For a year or so, this new iteration of alexalone—Peterson, Sam Jordan, Drewsky Hulett, Mari Maurice, and Hannah Read—doubled as a kind of cousin act to Read’s Lomelda, sharing members and tours. Just as they finished arranging these new songs for the stage, however, a joint tour was scuttled. Read needed a break from the road, so that well-rehearsed unit began to rupture. Still, Peterson was rightfully enthused about the work they’d built together, like the lumbering-and-surging “All I Need” and the beautifully aching “Levitate.” Why let that effort die?

The band raced into a studio in Silsbee, Texas, capturing four tracks at Lazybones Audio with engineer Tommy Read (Hannah’s brother) in a session partially fueled by a tightening sense of extinction. They are all stunners, immersive admixtures of muscle and tune and tone and improvisation from a lineup with little left to lose.
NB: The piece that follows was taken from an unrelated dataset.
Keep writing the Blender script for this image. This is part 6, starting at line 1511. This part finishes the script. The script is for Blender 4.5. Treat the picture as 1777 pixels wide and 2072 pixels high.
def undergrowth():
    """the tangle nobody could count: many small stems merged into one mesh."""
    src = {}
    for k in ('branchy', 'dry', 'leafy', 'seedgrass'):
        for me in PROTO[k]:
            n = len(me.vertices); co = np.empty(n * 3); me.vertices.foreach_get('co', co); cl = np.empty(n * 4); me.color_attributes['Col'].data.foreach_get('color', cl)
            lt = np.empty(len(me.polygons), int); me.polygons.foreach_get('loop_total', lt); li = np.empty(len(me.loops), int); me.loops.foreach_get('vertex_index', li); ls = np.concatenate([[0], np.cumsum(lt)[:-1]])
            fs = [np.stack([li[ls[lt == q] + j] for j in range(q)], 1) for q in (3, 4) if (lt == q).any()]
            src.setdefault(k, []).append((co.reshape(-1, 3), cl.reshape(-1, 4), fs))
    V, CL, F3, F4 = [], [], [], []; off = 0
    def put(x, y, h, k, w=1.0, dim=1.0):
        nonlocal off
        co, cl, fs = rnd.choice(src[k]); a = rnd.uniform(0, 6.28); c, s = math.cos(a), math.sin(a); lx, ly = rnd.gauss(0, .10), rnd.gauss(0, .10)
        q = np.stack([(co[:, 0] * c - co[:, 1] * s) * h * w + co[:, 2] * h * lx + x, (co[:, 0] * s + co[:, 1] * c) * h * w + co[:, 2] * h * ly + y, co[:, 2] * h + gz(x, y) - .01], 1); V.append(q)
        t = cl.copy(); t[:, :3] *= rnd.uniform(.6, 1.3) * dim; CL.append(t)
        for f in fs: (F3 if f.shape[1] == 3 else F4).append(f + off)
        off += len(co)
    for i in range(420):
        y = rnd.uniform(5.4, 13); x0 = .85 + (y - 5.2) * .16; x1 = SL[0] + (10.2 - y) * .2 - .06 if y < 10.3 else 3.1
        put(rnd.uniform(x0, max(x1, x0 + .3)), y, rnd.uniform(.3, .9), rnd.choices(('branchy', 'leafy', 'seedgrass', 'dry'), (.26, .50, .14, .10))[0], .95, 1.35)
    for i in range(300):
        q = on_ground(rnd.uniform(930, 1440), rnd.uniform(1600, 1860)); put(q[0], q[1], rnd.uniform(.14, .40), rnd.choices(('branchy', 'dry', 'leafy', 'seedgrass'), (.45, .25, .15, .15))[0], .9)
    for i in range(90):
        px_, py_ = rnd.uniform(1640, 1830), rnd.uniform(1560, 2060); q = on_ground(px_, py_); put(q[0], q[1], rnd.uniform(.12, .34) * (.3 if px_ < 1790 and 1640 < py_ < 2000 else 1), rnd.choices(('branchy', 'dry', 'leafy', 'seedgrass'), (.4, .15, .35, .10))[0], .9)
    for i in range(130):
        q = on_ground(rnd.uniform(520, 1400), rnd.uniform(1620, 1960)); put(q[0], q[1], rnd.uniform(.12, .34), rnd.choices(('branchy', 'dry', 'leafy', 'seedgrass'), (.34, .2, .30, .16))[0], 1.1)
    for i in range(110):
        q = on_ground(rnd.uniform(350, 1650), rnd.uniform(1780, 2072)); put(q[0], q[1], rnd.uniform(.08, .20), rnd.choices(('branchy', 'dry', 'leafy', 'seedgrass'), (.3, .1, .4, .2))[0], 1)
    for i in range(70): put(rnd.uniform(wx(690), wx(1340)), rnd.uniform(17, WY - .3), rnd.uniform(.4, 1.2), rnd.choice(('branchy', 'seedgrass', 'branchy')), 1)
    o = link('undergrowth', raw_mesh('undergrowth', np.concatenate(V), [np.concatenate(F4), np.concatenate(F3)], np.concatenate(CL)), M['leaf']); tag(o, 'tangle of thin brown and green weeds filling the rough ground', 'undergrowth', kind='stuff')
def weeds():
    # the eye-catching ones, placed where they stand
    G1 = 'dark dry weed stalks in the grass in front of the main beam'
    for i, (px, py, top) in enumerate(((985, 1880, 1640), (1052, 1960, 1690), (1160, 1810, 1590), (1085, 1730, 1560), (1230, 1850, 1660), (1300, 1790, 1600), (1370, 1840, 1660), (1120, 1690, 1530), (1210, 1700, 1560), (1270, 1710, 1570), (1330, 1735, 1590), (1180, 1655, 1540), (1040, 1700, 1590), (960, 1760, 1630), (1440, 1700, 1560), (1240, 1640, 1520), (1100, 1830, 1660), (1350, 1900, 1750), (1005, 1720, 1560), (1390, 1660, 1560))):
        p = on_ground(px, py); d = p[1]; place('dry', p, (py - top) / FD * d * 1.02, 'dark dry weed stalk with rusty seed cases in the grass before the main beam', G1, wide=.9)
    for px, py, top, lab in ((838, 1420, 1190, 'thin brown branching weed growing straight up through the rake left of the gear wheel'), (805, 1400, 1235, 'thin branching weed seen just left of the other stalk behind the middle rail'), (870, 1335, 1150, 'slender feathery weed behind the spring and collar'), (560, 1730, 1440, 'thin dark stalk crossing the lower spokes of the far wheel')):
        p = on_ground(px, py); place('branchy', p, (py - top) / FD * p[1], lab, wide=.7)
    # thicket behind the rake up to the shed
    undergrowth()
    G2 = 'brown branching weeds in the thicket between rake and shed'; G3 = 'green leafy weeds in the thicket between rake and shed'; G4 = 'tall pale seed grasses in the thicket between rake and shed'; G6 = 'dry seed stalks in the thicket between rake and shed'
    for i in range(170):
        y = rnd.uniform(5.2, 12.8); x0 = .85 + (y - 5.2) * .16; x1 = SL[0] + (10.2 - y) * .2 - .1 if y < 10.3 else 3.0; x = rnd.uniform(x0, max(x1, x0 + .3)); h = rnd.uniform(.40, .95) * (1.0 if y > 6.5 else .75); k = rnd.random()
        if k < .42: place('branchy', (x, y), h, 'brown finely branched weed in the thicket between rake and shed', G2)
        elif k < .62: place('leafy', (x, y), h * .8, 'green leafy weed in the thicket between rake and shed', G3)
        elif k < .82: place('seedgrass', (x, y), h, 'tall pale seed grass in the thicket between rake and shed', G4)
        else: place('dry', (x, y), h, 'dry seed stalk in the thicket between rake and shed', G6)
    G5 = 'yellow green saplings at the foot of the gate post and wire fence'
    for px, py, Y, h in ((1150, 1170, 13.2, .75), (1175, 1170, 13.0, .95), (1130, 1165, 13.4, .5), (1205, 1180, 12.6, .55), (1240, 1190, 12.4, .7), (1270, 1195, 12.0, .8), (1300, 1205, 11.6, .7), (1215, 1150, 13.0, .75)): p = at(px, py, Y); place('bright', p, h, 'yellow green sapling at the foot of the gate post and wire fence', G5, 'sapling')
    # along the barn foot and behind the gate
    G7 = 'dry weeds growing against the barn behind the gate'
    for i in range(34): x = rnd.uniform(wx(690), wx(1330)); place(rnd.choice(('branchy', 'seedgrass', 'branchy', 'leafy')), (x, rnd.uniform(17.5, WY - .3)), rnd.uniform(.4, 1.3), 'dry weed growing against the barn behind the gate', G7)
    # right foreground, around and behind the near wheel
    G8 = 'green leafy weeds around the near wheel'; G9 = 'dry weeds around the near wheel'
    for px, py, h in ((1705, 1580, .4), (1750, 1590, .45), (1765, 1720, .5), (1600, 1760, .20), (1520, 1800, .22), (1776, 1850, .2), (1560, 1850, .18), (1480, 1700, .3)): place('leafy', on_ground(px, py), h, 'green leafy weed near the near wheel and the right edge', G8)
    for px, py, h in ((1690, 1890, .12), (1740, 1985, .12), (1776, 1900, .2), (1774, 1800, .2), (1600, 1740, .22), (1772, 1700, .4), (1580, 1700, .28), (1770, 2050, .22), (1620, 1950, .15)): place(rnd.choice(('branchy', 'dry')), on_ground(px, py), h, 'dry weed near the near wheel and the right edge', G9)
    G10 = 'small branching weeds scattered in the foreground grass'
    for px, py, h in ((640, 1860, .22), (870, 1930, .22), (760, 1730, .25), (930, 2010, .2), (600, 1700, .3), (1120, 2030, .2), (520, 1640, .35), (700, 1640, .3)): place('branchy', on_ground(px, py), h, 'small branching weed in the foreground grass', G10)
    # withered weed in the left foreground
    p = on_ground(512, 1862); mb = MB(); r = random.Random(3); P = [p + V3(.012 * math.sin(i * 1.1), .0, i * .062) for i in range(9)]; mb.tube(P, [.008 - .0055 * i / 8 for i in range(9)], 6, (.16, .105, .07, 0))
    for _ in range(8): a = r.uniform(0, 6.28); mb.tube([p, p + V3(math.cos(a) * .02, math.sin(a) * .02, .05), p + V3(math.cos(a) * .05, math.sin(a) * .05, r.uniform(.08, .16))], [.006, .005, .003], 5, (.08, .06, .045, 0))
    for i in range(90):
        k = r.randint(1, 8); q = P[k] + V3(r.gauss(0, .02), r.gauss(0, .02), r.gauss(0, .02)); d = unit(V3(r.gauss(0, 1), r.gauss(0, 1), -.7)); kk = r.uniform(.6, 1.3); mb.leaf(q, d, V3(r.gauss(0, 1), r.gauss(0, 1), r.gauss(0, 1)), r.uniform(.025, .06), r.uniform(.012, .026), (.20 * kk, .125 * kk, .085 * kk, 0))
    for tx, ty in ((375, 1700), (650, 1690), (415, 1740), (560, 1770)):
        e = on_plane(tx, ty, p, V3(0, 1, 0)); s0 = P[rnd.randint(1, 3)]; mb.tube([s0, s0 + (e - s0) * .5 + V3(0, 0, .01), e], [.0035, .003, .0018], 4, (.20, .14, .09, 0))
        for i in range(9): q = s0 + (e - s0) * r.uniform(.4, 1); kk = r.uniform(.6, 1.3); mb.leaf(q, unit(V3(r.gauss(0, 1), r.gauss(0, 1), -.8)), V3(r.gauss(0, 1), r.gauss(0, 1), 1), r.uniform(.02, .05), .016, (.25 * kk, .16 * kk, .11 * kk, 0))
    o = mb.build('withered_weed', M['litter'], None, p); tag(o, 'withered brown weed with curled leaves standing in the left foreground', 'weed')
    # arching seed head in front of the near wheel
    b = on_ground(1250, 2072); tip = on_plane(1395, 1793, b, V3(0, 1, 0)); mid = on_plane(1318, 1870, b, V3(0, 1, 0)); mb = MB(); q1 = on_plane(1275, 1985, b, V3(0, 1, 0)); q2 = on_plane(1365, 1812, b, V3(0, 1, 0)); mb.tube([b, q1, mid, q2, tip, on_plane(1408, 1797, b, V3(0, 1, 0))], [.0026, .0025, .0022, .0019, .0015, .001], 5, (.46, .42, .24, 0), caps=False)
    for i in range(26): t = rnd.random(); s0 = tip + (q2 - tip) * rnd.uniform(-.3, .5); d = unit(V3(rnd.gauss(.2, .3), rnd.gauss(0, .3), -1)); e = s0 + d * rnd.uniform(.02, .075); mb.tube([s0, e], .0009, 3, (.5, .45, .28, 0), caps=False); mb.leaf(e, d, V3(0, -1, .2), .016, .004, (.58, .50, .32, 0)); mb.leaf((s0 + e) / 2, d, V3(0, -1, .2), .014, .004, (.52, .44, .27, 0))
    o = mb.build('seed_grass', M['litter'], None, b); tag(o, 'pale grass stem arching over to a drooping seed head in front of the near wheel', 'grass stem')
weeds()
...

Written as a prescient note-to-self about not getting pushed around by other people’s whims, “Full Body Learning” rises through concentric Motorik circles to empty into a slash-and-burn riff, alexalone bearing down with all the weight of doom metal before pulling up for air. “I have to accept the things I can’t change,” Peterson finally sings in the ninth minute, offering up a secular prayer. “Be good to people. Try to communicate.” The guitars rage and whine and whisper, unspooling into oblivion in every direction.

And there’s the drift of “All I Need,” a response to gender dysphoria in the dual battlegrounds of Texas and oneself. At first quiet and brooding, as though Peterson were giving into self-doubt, the song builds toward a breakdown, then plows ahead like a battle hymn, its sharp riff wielded like a weapon. This is an anthem for sublimating existential anxiety into empowerment, all your pals gathered around to join in the charge. Indeed, “Angelmaker” is an extended ode to having those kinds of friends, ones that will help you navigate your troubles in close quarters and in real time. At turns wistful, melancholic, and hopeful, its fitful and redemptive 13 minutes suggest just how much we can accomplish in solidarity. “I’ve got angels in my life,” Peterson sings just before the band crashes down once more, more resolute than ever. “It’ll be alright.”
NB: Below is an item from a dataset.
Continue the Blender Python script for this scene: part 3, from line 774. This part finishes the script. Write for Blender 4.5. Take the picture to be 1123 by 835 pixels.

It is true that, with the end of TECHNICAL RESEARCH’s first four songs, comes the cessation of alexalone as a five-piece. These are surviving snapshots of something that no longer exists. But Peterson, Hulett, and Jordan took that ending as the invitation for a new beginning, using the momentum from those recordings to rearrange those tracks as a trio. Jordan began to sing some, with Hulett moving entirely to Bass VI, a six-string bass that enables them to add dimension and depth beyond mere root notes. 

In November 2022, that lineup (along with Maurice, two months before she too left to focus on her own music) went to Austin’s First Presbyterian Church to cut ALEXALONE TECHNICAL RESEARCH’s capstone, “Head in the Clouds” with engineer Evan Kaspar. They funnel all the strength and sweetness of those first four songs into a brilliant three-minute mantra about committing to one another and to this music. “Try to trust,” Peterson repeats as the light slowly fades, working to move beyond old wounds without forgetting they exist. It’s as if they are looking out over the future of alexalone and recognizing that it is only now taking true shape.